Object in Domain: Dealing with Set Theory

Question

Consider the following Proposition:

• Let $A\subseteq B$. Also, let $B\subseteq C$. Thus, $A\subseteq C$.

Proof:

• Let $A\subseteq B$. Also, let $B\subseteq C$.

  What goes here? Assume $x\in A$. As $x\in A$ and $A\subseteq B$, $x\in B$. As $x\in B$ and $B\subseteq C$, $x\in C$.

Is it that we should let $x$ be an arbitrary element in the domain? But what domain?

Answer 1

Proof:

• Let $A\subseteq B$. Also, let $B\subseteq C$. Assume $x\in A$. Thus, $x=a$ for some $a\in A$. As $x\in A$ and $A\subseteq B$, $x\in B$. As $x\in B$ and $B\subseteq C$, $x\in C$.

Two comments:

First, there is no need for the:

Thus, $x=a$ for some $a\in A$.

line in your proof. Indeed, notice that you don't use this $a$ later in your proof anyway. Instead, can do it all by reference to $x$, i.e. you can do:

Proof:

• Let $A\subseteq B$. Also, let $B\subseteq C$. Assume $x\in A$. As $x\in A$ and $A\subseteq B$, $x\in B$. As $x\in B$ and $B\subseteq C$, $x\in C$.

Second, to get the universal in there, simply do:

• Let $x$ be some arbitrary object from the domain. Let $A\subseteq B$. Also, let $B\subseteq C$. Assume $x\in A$. As $x\in A$ and $A\subseteq B$, $x\in B$. As $x\in B$ and $B\subseteq C$, $x\in C$. Since $x$ was arbitrary, we thus have that for any $x$: if $x \in A$ then $x \in C$. Hence, $A \subseteq C$

Answer 2

Why are you talking of domains? There's no functions involved.

These are sets. Sets are collections of elements[*].

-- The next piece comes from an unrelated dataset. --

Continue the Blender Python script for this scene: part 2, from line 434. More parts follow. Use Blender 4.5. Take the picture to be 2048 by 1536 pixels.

$A \subset B$ means all the elements of $A$ are elements of $B$. so if $A \subset B$ and $B\subset C$ then all the elements of $A$ are elements of $B$. And as they are elements of $B$ and $B\subset C$ they must also be elements of $C$. So all elements of $A$ are elements of $C$. So $A \subset C$.

That's all there is to it.

Now when we do a proof by "element chasing". The entire idea is that if we pick an arbitrary element then because it was arbitrary with no particular special powers, whatever we can conclude about it, we can conclude about all elements.

So if $x \in A$ then ... $x \in B$ because all elements of $A$ are elements of $B$. That's what subsets mean. And if $x \in B$ then $x \in C$ because all elements of $B$ or elements of $C$. That's what subsets mean.

And if $x \in C$ and there was nothing special or distinguishable about $x$ then all elements of $A$ are in $C$.

So $A \subset C$.

That's all there is to it.

....

[*] And $x$ is in the set $A$. If you need to consider something to be a "domain" (what does "domain" mean in this context? If it means anything, it means the set that is the subject of our statement) it is $A$. $A$ is the "domain". (This isn't wrong. $A$ is the subject of our statement. But I find this language about "domains" to be obfuscating at best.)